Reviewing ‘Midnight Special’ With Director Jeff Nichols

Midnight Special, Jeff Nichols
Source: Warner Bros.

The science-fiction genre is one that’s evolved constantly in recent years. While the modern iteration was originally defined by the likes of George Lucas and Steven Spielberg, nowadays, it’s become something entirely different, driven by straightforward stories aimed at a wide demographic. It’s the approach that makes studios the most money, and one you can hardly blame them for given the profitability. Jeff Nichols’s Midnight Special is none of these things though, acting as the antithesis to the modern sci-fi blockbuster.

As Nichols told us, “(sci-fi) wasn’t a format that I chose. The format chose me.” When it comes to the driving force behind Midnight Special‘s story, it’s clear that this was never meant to be your run-of-the-mill science-fiction flick. Drawing his inspiration from the likes of a Spielberg circa Close Encounters, it’s a subtly-told narrative that’s not concerned with holding your hand. Rather, it’s all about delivering a story that makes you truly feel. “I really like this bigger idea of a movie that is a ratcheted down, kind of intense mystery that unfolds to this sense of awe,” Nichols explained.

That’s the Spielberg approach in a nutshell, but don’t let that fool you into thinking this is a straightforward homage.
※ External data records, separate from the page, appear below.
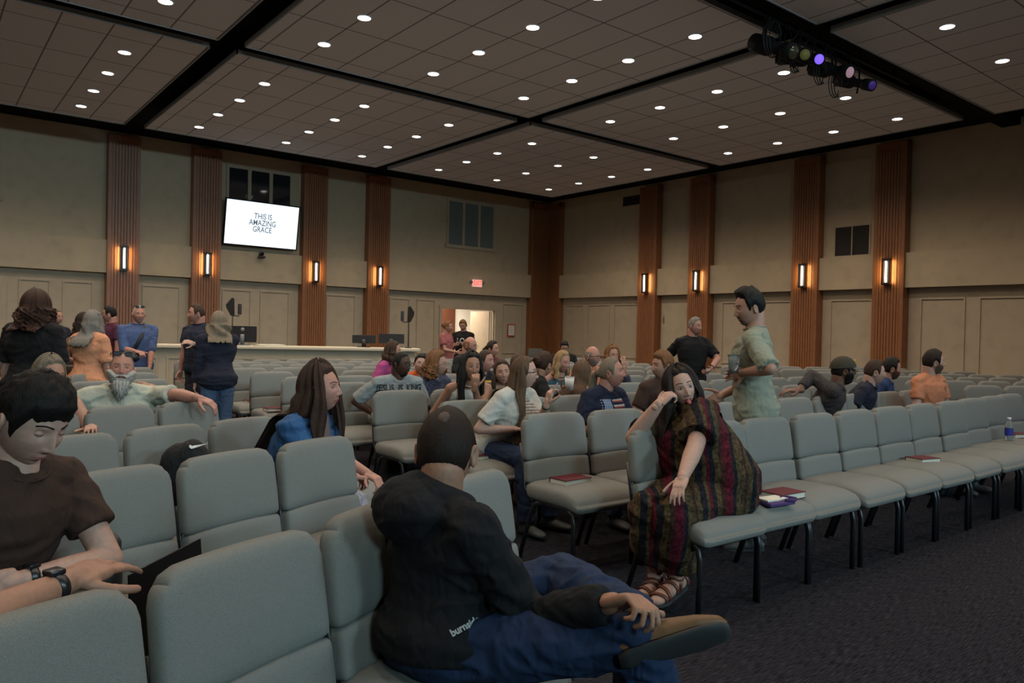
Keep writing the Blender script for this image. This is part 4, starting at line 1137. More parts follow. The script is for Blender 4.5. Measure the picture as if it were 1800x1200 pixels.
    if glasses:
        gm = plain('glasses_'+glasses, {'black': (.008, .008, .008), 'wire': (.12, .1, .09), 'blue': (.02, .12, .5)}[glasses], .25); gb = MB(); r = .0024 if glasses == 'black' else .0014
        up2 = hk.get('gup', 0)
        off = V((0, .012-(.040 if up2 else 0), up2)); tiltM = Euler((radians(hk.get('gt', 0)), 0, 0)).to_matrix()
        for q in (-1, 1):
            P = []
            for k in range(17):
                a = 2*pi*k/16; x = q*.033+.0225*math.copysign(abs(cos(a))**.7, cos(a)); z = .006+.0165*math.copysign(abs(sin(a))**.7, sin(a)); P.append(Hc+Mh_@(V((x, .094-.18*abs(x)**1.35-.0, z))+off))
            gb.loft(P, [r]*17, None, 6, False)
            gb.loft([Hc+Mh_@(V((q*.055, .084, .012))+off), Hc+Mh_@(V((q*.077, .06, .012))+off), Hc+Mh_@(V((q*.078, -.01, .010))+off)], [r, r, r], None, 6)
            if up2:
                P2 = P[:16]; k0 = len(gb.v); gb.v += P2; gb.f.append(tuple(range(k0, k0+16))); gb.m.append(1)
        gb.loft([Hc+Mh_@(V((-.011, .093, .010))+off), Hc+Mh_@(V((0, .096, .013))+off), Hc+Mh_@(V((.011, .093, .010))+off)], [r]*3, None, 6)
        gb.build('glasses', [gm, plain('sunglass_lens', hk.get('lens', (.05, .05, .06)), .08)], root)
    ctx = dict(root=root, Hc=Hc, Mh=Mh_, tp=tp, shirt=shirt_o, arms=arms, LG=LG, s=s, P0=P0, N=N, B=B, push=push, T=T, up=up, side=side, fr=fr, FT=FT, SH=SH, hmat=hmat, shld=shld, smat=smat)
    ctx['w2l'] = lambda P: Bi@(V(P)-V(root.location))
    PEOPLE[label] = ctx
    return ctx

# ------------------------------------------------------------------ the people in the hall
def text_on(ctx, s, size, z, mat, x=0, sx=.8, bold=.002):
    b = textmesh(s, size, bold=bold, sx=sx); t = ctx['tp'](z, x); decal(ctx['root'], ctx['shirt'], b, (t.x, t.y, t.z), 'shirt_lettering', mat, off=.004)
def rect(w, h, mi=0):
    b = MB(); b.v = [V((-w/2, -h/2, 0)), V((w/2, -h/2, 0)), V((w/2, h/2, 0)), V((-w/2, h/2, 0))]; b.f = [(0, 1, 2, 3)]; b.m = [0]; return b
def patch(ctx, w, h, z, x, mat, nm='shirt_print', sub=5, direction=(0, -1, 0)):
    t = ctx['tp'](z, x); return decal(ctx['root'], ctx['shirt'], rect(w, h), (t.x, t.y, t.z), nm, mat, off=.004, sub=sub, direction=direction)
def watch(ctx, q, mat=None, nm='wristwatch'):
    S, E_, W_, sp = ctx['arms'][q]; d = (W_-E_).normalized(); c = W_-d*.035; m = MB(); r = .0285*ctx['s']
    m.loft([c-d*.011, c-d*.006, c+d*.006, c+d*.011], [r, r+.004, r+.004, r], None, 20, False); m.loft([c-d*.011, c+d*.011], [r+.001]*2, None, 20, False)
    n = V((0, 0, 1)); n = (n-d*n.dot(d)).normalized(); m.rbox(c+n*(r+.004), (.016, .016, .006), .004, 4); m.build(nm, mat or plain('watch_black', (.01, .01, .012), .3), ctx['root'])
ink = plain('print_black', (.012, .012, .014), .7)
# --- foreground
camo = None
c = person('young man in a brown t-shirt bending his head over a phone, left edge', (54, 744), 2.05, 'sit', body=70, head=72, pitch=-24, roll=-4, s=.96, sh=.94, skin_='pale', hair='short', haircol='black',
    hk=dict(top=.032, side=.012, fringe=14, rough=.006, front=56, up=-6, dn=8), gaze=(0, -22), shirt=(.040, .020, .014), aL=dict(px=(30, 1020, 1.98), ppx=(150, 1030, 2.1), curl=.7, n=(0, 1, 0)), vox=.006, hires=True, pants=(.02, .02, .025))
watch(c, -1)
c = person('person whose bare forearm with a black smartwatch rests on the nearest chair back', (-17.24, -18.44, 1.16), 1.72, 'sit', body=63, head=63, s=1.0, skin_='tan', hair='short', haircol='dkbrown', shirt=(.03, .03, .035),
    sleeve=.6, aL=dict(px=(120, 1024, 1.50), ppx=(-80, 1120, 1.42), hd=None, curl=.28, n=(0, 0, -1), ext=1.12) if False else dict(px=(120, 1022, 1.53), ppx=(-120, 1230, 1.40), curl=.22, ext=1.15, n=(0, -.2, -1)), vox=.006, hires=True)
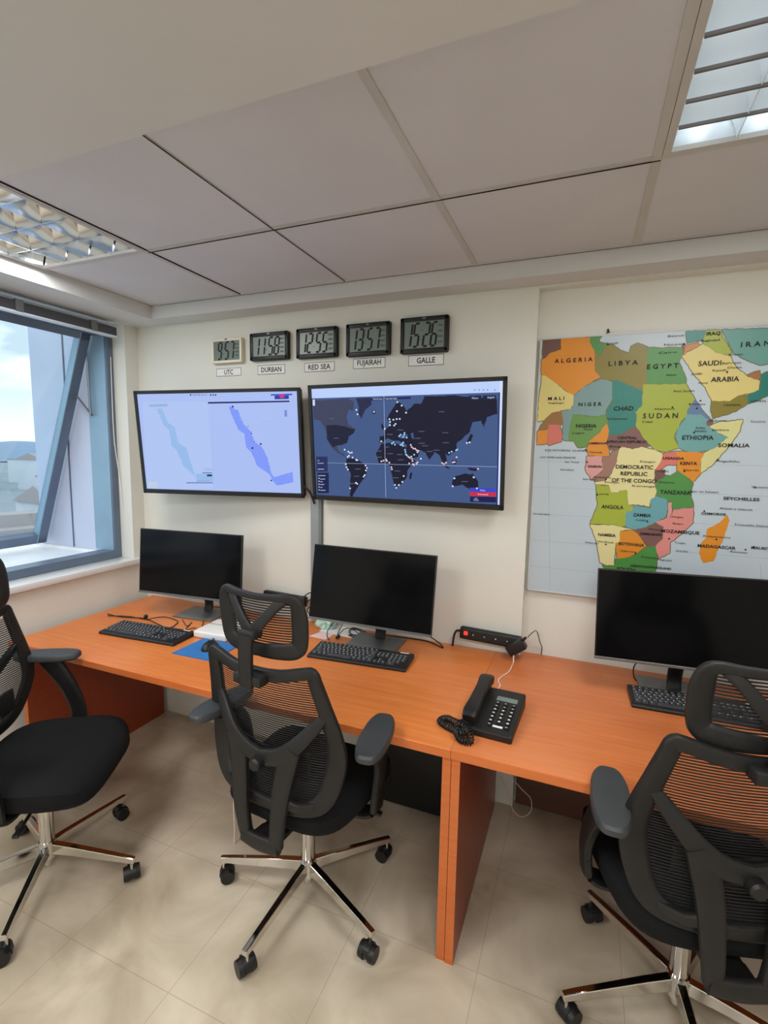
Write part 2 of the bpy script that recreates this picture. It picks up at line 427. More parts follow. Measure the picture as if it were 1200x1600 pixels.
lamp_cells = {(-1, 1), (3, 1), (5, 1)}
for i in range(-1, 6):
    for j in (0, 1):
        if (i, j) in lamp_cells: continue
        x0 = max(TX+0.6*i, XB)+0.010; x1 = min(TX+0.6*(i+1), XBR)-0.010
        y1 = (YB if j == 0 else TY)-0.008; y0 = (TY if j == 0 else YE)+0.008
        if x1-x0 < 0.05: continue
        b = BM(); bx(b, x0-0.009, x1+0.009, y0-0.007, y1+0.007, HT+0.001, HT+0.016)
        struct('ceiling_tile', b, M['tile'])
# ceiling lamps with parabolic louvres
def lamp(name, label, x0, y0, zf, tubemat, group='louvred ceiling lamps', ncross=4):
    t = thing(name, label, 'ceiling lamp', (x0+0.3, y0+0.3, zf), 0, group)
    lv = M['satin'] if ncross > 4 else M['louvre']
    b = BM()
    for s in (-1, 1):
        bx(b, s*0.298, s*0.280, -0.298, 0.298, 0, 0.012); bx(b, -0.280, 0.280, s*0.298, s*0.280, 0, 0.012)
    obj('frame', b, M['tbar'], t)
    b = BM(); bx(b, -0.29, 0.29, -0.29, 0.29, 0.085, 0.095)
    for s in (-1, 1):
        bx(b, s*0.29, s*0.284, -0.29, 0.29, 0.012, 0.09); bx(b, -0.29, 0.29, s*0.29, s*0.284, 0.012, 0.09)
    obj('reflector', b, lv, t)
    # longitudinal V blades and cross blades, concave
    cw = 0.56/4
    for k in range(5):
        x = -0.28+cw*k; b = BM()
        prof = [(-0.001, 0.004)]
        R_ = [(0.001+0.024*(q/6)**1.7, 0.004+0.066*q/6) for q in range(7)]
        pr = [(x+a, z) for a, z in R_] + [(x-a, z) for a, z in R_[::-1]]
        if k == 0: pr = [(x+a, z) for a, z in R_]+[(x, 0.07)]
        if k == 4: pr = [(x-a, z) for a, z in R_]+[(x, 0.07)]
        prism(b, pr, -0.28, 0.28, frame=lambda v: Vector((v.x, v.z, v.y)))
        obj('louvre_blade', b, lv, t, smooth=True)
    for k in range(1, ncross):
        y = -0.28+0.56/ncross*k; b = BM()
        R_ = [(0.0015+0.020*(q/6)**1.7, 0.006+0.054*q/6) for q in range(7)]
        for c in range(4):
            pr = [(y+a, z) for a, z in R_] + [(y-a, z) for a, z in R_[::-1]]
            prism(b, pr, -0.28+cw*c+0.004, -0.28+cw*(c+1)-0.004, frame=lambda v: Vector((v.z, v.x, v.y)))
        if ncross > 4: bx(b, -0.278, 0.278, y-0.0028, y+0.0028, 0.001, 0.008, mi=1)
        obj('cross_blade', b, [lv, M['edge_dark']], t, smooth=True)
    for k in range(4):
        x = -0.28+cw*(k+0.5); b = BM(); cyl(b, (x, -0.27, 0.072), (x, 0.27, 0.072), 0.008, n=10); obj('tube', b, tubemat, t, smooth=True)
    return t
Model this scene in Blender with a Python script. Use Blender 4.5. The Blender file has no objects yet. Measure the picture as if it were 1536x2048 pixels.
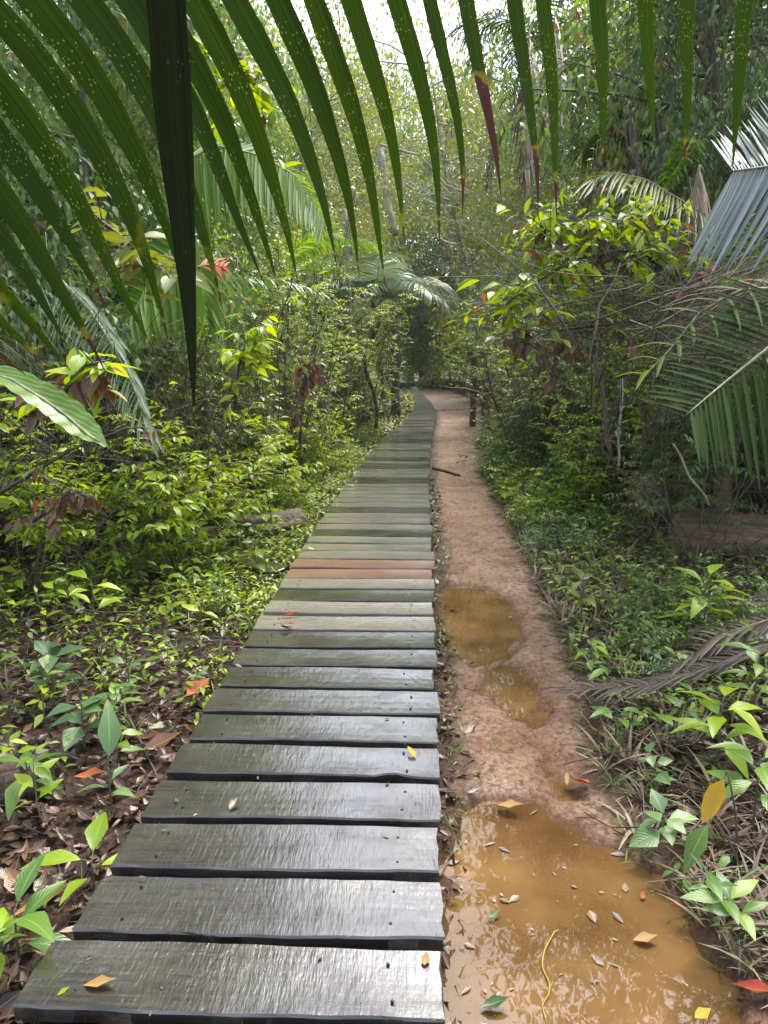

Nichols had his own vision that had Midnight Special acting as a parallel for where he was in his own life. “At some point I have to attach (the movie) to my life, otherwise why are we doing it? This movie found me in my first year of fatherhood, and that’s what the emotional core of the movie came to be about,” he describes. Seeing the movie itself, it’s easy to see inside the mind of Nichols in this regard. Our main character is a protective father named Roy (Michael Shannon), whose son Alton possesses mysterious powers that make him a target for both the government and a radical religious group that worships him.

That feeling of familial ties really is the backbone of the otherwise ambiguous story of Midnight Special. We pick up the story just as the father has stolen his son out of the hands of the Ranch (the aforementioned religious group). He’s a man who will stop at nothing to keep his son safe, and while curious about the boy’s strange powers, he’s more concerned with helping his son understand himself. “I think if this thing really is a metaphor for parenthood, then what you’re doing is trying to figure out as a parent who your child is,” something that becomes the primary mission for Roy when it’s all said and done.

One of the biggest criticism’s surrounding Midnight Special concerns its lack of closure for audiences. It’s implied that Alton is somehow part of a race of inter-dimensional beings with abilities centered around manipulation of technology (at one point, Alton crashes a satellite simply by looking up in the sky). The expectation most audiences have in a story like this is that the story will eventually build to a simple explanation. If that’s what you’re expecting here though, you might want to look elsewhere.

All I really care about when it comes to the end of a film is that I transferred this thing I was feeling to the audience. Once that’s been transferred, all bets are off for me. I start this thing in the middle of things, and I’m going to end it in the middle of things. That seems like life.

Nichols’s own filmmaking style isn’t concerned with a linear beginning-middle-end structure. As he puts it himself, “I don’t really see the value in a plot conclusion. It just seems like a way to stop a conversation, not start one.” The end result is a movie that challenges our expectations of a sci-fi movie, something that feels oddly refreshing in a genre that lately has insisted on holding our hands at every turn.

There are plenty of reasons to see Midnight Special. You could go as a parent empathizing with Nichols’s own experience as a new father. Beyond that, there are strong religious overtones that convey a message about how “religion becomes dangerous when we force belief systems on other people.” On a simpler level though, Nichols made this film with a singular vision in mind, centered around “this original idea of two guys driving in a car down dark Southern roads at night. I thought I’d call it ‘Midnight Special.’ It sounded badass. It was up to me to make that worthy of peoples’ time and attention.” All told, “worthy” is just one of a whole lot of words you could use to describe it.

Midnight Special releases nationwide on April 1.